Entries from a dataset
____________

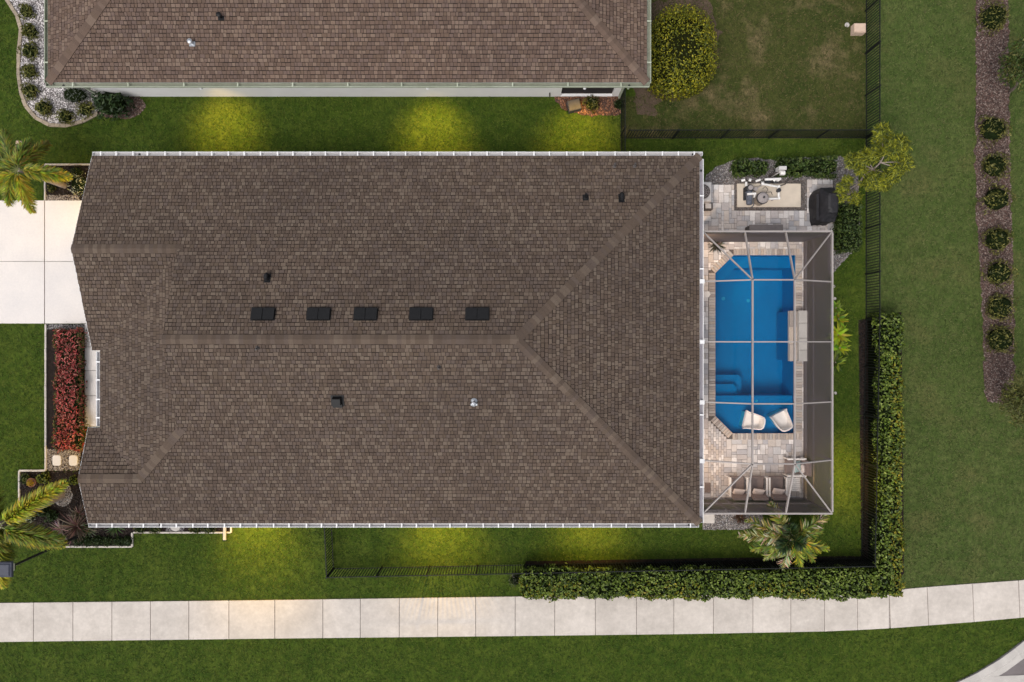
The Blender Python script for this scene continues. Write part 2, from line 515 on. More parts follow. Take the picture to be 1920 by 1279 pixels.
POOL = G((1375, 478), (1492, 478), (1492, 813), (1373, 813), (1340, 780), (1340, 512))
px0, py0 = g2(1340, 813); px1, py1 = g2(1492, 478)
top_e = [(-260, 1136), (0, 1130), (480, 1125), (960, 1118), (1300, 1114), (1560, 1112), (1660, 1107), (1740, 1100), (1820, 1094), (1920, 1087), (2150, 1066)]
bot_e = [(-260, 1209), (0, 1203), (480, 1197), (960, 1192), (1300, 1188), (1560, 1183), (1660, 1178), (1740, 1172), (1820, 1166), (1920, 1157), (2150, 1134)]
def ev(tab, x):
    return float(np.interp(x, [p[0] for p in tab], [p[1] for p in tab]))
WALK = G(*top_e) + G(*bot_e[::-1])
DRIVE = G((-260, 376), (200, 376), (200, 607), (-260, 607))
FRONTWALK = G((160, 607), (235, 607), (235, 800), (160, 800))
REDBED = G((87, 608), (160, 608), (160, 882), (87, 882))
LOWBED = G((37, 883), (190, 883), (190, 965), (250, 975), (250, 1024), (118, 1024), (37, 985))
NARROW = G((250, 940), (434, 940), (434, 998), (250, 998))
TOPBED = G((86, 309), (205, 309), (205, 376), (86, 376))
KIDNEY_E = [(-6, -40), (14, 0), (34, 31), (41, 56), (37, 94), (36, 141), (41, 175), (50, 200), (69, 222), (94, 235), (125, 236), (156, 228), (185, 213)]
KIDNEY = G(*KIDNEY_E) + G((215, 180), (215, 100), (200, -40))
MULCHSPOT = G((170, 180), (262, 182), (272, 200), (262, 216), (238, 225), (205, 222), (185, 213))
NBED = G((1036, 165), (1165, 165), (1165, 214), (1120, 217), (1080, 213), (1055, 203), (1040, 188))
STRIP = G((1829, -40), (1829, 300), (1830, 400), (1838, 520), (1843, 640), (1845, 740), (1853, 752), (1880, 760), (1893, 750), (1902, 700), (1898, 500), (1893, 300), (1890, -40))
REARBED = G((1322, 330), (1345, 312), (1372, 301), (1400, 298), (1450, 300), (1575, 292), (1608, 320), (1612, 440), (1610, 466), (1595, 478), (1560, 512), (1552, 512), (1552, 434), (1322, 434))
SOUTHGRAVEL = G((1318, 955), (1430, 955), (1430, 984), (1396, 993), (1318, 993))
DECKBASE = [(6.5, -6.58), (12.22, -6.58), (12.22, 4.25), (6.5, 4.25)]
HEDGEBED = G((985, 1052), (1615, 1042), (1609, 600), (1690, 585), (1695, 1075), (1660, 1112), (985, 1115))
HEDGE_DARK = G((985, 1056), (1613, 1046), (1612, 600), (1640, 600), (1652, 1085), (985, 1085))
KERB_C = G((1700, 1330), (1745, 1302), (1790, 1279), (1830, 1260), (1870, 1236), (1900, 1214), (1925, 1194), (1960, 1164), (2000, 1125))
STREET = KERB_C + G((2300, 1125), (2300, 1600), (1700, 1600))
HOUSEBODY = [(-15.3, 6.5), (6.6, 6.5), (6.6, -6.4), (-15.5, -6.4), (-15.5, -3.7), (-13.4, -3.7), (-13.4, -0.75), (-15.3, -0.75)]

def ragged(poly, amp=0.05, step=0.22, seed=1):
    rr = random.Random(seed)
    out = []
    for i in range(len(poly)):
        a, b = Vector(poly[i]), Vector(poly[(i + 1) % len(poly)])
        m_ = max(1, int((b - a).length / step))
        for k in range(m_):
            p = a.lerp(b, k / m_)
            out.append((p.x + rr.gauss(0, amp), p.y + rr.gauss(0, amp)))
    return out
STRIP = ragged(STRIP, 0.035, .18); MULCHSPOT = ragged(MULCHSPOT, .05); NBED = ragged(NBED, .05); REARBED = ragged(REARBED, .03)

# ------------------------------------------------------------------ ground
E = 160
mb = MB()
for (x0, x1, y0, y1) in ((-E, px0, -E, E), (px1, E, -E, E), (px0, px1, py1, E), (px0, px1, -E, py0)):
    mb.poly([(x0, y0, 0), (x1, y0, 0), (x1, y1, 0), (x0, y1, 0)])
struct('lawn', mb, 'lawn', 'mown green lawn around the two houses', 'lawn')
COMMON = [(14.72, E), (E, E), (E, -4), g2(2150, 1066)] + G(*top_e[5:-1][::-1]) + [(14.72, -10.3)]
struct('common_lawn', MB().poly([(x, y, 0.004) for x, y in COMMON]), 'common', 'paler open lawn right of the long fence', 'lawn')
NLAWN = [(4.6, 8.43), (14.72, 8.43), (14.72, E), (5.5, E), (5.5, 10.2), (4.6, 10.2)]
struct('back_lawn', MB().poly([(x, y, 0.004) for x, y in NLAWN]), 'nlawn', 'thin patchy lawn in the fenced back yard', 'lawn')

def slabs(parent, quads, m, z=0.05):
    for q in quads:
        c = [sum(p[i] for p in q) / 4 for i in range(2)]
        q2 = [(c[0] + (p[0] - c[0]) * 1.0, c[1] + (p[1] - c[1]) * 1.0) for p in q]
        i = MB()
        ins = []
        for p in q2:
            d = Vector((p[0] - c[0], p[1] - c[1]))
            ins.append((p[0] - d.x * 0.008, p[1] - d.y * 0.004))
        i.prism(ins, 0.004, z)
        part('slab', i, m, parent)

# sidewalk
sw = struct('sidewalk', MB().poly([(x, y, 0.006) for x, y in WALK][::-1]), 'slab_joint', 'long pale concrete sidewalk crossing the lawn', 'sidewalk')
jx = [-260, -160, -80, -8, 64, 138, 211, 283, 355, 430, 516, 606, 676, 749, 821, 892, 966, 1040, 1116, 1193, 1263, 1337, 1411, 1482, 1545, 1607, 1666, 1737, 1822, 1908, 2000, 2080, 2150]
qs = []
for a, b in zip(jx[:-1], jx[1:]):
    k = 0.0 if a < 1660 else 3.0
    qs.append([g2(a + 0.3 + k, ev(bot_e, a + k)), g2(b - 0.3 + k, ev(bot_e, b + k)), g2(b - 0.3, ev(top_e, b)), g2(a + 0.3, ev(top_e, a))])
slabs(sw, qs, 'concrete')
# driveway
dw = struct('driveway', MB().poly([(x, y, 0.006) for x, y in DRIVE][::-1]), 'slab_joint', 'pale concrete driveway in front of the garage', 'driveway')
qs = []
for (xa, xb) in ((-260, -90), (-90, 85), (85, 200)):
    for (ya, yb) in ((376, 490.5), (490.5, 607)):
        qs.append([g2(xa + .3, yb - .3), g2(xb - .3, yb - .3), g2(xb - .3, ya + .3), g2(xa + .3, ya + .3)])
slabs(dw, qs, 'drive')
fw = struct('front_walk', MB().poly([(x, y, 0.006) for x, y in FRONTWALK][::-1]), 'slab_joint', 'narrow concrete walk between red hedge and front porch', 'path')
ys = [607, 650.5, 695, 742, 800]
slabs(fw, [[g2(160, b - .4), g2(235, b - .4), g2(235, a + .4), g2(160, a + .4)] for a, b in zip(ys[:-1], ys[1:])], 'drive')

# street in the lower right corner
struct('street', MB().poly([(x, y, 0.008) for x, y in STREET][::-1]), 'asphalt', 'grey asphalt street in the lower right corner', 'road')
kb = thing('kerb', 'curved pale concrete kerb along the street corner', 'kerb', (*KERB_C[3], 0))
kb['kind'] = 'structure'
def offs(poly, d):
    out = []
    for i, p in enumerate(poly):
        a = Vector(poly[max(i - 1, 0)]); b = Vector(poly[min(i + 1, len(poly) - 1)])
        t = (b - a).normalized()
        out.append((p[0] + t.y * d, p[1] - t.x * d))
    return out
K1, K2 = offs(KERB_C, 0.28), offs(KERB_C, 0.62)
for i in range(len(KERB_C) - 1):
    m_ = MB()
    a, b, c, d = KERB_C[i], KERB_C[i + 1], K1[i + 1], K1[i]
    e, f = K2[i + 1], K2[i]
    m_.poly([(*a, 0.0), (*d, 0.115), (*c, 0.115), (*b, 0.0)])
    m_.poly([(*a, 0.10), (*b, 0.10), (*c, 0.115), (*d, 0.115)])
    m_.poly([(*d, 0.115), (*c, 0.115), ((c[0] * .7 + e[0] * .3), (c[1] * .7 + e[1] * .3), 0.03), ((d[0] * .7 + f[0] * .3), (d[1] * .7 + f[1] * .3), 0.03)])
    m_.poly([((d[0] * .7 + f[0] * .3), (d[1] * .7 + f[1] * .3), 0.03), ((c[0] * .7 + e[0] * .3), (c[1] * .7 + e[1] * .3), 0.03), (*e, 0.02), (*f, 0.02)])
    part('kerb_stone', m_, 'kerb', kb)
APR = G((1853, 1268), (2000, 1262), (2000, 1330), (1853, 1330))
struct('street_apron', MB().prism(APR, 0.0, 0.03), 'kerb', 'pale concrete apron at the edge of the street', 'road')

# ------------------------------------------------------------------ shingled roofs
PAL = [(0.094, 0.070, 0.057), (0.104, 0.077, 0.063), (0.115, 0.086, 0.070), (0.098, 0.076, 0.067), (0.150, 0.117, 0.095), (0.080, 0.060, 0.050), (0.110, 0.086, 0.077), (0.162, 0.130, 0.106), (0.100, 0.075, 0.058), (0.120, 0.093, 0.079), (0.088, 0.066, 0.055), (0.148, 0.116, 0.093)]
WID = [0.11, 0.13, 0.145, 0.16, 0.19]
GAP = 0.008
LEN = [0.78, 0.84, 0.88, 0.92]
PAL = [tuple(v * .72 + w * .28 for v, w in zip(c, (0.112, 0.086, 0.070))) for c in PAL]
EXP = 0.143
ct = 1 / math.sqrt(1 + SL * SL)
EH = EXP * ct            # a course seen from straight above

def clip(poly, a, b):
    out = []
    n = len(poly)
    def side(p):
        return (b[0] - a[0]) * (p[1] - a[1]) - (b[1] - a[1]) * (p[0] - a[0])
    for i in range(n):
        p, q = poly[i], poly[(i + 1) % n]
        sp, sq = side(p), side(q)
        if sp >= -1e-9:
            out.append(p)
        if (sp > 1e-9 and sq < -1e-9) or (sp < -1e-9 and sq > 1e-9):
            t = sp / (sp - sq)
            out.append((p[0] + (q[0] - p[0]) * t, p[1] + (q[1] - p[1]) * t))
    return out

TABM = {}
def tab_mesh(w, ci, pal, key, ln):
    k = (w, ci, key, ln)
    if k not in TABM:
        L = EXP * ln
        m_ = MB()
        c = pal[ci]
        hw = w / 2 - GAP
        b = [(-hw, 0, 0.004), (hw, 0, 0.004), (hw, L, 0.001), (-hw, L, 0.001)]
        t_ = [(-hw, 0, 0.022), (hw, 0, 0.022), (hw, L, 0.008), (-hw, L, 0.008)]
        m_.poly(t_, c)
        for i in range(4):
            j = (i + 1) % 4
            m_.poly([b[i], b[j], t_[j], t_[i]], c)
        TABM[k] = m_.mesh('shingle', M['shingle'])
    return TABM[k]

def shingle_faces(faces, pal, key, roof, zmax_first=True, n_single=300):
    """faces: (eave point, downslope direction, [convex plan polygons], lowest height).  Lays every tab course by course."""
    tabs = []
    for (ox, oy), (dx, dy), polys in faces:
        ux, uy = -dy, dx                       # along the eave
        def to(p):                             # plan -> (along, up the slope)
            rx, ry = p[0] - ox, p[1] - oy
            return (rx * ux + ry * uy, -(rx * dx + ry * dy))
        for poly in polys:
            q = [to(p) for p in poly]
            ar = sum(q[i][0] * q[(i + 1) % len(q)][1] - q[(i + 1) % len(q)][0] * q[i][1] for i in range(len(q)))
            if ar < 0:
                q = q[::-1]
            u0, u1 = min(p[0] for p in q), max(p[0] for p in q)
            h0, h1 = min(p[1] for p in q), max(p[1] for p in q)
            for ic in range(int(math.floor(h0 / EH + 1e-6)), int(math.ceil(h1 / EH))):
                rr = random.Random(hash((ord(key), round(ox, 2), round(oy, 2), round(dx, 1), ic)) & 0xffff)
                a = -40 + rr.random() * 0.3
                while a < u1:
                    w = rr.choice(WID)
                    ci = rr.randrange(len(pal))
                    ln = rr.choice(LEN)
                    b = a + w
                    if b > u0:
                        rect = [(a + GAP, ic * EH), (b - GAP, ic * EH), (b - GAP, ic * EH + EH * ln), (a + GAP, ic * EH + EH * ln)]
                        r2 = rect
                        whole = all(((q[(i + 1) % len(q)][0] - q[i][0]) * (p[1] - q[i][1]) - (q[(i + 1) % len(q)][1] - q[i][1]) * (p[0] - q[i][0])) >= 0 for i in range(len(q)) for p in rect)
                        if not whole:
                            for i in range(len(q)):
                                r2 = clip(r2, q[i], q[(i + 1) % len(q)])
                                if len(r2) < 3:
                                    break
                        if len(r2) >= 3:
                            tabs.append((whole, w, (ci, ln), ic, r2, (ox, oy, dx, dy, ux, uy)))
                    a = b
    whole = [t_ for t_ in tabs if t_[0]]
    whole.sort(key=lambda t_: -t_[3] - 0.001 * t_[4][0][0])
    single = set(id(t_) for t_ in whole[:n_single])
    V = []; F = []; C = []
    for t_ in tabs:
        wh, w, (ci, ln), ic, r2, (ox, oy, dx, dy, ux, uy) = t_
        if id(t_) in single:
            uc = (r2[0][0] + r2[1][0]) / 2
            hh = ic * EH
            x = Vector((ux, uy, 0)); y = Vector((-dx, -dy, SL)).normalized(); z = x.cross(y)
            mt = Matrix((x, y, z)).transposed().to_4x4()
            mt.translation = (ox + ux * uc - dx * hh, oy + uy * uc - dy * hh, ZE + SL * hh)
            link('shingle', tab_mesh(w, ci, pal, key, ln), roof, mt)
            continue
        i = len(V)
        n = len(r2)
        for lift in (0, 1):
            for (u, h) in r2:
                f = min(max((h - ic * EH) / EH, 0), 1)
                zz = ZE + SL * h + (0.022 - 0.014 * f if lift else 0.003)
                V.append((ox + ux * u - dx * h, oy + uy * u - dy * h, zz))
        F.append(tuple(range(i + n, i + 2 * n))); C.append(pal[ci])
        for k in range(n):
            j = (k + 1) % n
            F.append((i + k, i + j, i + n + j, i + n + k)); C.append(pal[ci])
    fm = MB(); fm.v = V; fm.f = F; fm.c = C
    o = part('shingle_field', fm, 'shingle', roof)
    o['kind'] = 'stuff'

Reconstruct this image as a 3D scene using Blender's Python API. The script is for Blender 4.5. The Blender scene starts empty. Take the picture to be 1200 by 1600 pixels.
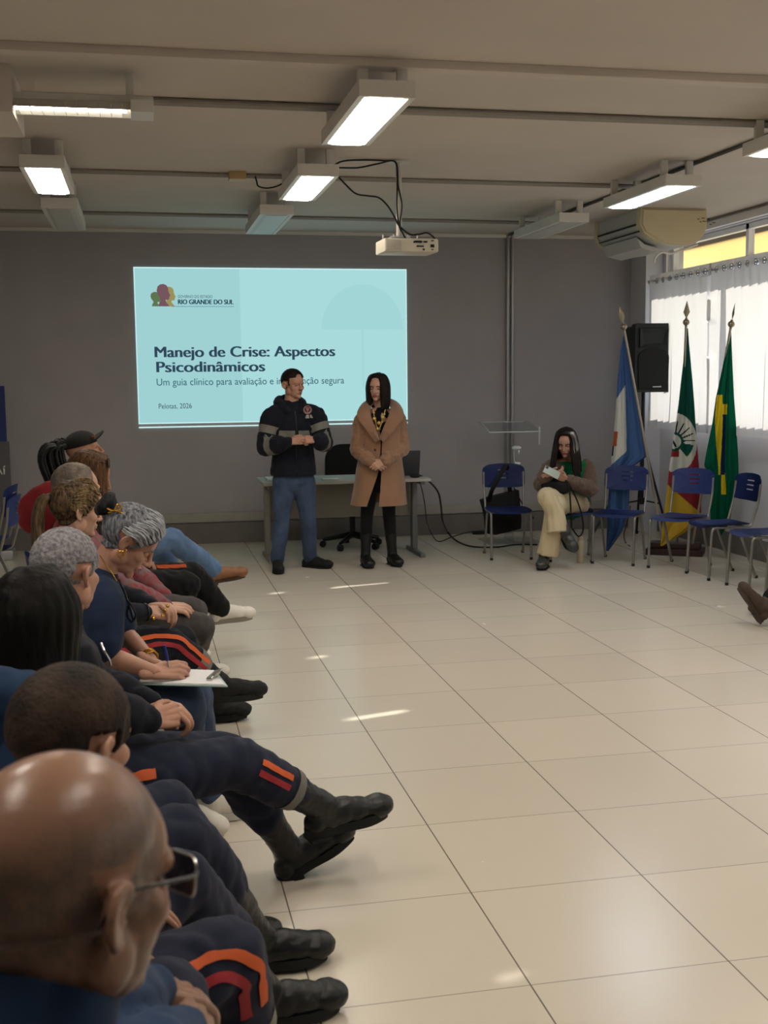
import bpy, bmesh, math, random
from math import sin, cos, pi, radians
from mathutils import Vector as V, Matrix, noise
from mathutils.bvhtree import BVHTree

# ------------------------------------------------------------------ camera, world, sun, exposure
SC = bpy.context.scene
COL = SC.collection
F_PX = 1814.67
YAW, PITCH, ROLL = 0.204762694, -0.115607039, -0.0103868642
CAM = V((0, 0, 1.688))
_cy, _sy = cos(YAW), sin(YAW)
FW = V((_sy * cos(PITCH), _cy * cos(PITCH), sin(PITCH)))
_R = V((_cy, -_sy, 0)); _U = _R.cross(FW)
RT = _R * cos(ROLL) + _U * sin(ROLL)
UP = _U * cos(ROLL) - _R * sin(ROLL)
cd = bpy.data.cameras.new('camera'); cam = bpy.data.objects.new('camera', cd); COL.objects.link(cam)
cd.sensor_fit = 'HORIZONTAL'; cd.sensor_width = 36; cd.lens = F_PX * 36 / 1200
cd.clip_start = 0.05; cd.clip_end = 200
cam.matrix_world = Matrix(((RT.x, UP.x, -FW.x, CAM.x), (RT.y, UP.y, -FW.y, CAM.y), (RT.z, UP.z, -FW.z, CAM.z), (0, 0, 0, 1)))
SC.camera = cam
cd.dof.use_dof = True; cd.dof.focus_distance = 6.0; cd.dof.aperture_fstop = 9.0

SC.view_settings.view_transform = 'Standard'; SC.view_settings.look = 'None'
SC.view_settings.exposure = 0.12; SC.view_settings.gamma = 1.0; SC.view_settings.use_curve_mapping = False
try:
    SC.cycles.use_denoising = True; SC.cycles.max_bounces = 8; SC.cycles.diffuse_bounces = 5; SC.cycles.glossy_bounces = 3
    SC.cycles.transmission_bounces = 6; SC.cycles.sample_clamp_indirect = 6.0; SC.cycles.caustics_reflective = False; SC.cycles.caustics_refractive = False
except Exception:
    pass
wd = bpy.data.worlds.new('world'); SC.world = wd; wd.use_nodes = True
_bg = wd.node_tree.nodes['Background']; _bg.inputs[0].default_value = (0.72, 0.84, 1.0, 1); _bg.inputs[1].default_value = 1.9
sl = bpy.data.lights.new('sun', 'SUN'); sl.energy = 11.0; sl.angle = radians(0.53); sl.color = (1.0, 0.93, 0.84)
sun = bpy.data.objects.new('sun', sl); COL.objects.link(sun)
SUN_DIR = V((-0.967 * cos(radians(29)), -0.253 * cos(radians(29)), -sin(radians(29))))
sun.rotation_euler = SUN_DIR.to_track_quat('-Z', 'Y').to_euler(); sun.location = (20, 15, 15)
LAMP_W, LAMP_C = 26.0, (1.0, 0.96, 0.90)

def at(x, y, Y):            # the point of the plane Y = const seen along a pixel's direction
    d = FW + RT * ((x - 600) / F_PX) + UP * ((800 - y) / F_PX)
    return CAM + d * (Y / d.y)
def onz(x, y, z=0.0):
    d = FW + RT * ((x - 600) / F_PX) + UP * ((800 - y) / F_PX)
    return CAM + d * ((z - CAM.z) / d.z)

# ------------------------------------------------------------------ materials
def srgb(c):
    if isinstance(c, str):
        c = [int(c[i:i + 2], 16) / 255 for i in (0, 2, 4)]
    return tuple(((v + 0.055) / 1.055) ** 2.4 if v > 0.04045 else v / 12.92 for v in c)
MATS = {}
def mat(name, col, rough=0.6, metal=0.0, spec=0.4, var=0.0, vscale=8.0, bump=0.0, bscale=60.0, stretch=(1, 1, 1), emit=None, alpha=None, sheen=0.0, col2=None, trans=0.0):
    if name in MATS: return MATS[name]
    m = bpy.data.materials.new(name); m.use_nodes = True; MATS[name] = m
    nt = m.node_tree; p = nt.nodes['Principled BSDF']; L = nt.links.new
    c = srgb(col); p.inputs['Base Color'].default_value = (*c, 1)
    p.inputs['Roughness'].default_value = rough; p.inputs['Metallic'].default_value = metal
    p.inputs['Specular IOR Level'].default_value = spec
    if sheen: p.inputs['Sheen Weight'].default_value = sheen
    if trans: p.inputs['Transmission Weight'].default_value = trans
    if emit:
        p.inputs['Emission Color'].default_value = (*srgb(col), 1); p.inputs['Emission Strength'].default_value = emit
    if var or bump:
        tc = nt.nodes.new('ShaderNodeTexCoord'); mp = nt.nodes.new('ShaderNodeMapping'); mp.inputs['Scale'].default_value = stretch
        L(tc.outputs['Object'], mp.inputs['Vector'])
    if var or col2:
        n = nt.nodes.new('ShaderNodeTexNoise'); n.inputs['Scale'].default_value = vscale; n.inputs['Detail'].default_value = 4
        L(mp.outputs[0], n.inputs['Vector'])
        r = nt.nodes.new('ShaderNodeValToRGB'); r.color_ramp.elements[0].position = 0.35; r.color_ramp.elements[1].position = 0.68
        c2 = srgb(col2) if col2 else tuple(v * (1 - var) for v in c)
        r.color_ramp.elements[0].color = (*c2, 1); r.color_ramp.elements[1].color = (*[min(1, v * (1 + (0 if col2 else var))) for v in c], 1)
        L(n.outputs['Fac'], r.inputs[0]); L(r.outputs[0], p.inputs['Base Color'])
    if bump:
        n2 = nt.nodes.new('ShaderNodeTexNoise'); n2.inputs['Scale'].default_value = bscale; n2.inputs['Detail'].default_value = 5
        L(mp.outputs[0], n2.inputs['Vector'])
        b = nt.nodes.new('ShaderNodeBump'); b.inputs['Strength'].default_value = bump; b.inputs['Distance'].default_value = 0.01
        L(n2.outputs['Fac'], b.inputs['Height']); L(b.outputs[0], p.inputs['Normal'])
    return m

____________

Task to complete
Count the lines of the data that include the string "Python", and give only that number.

Answer below
2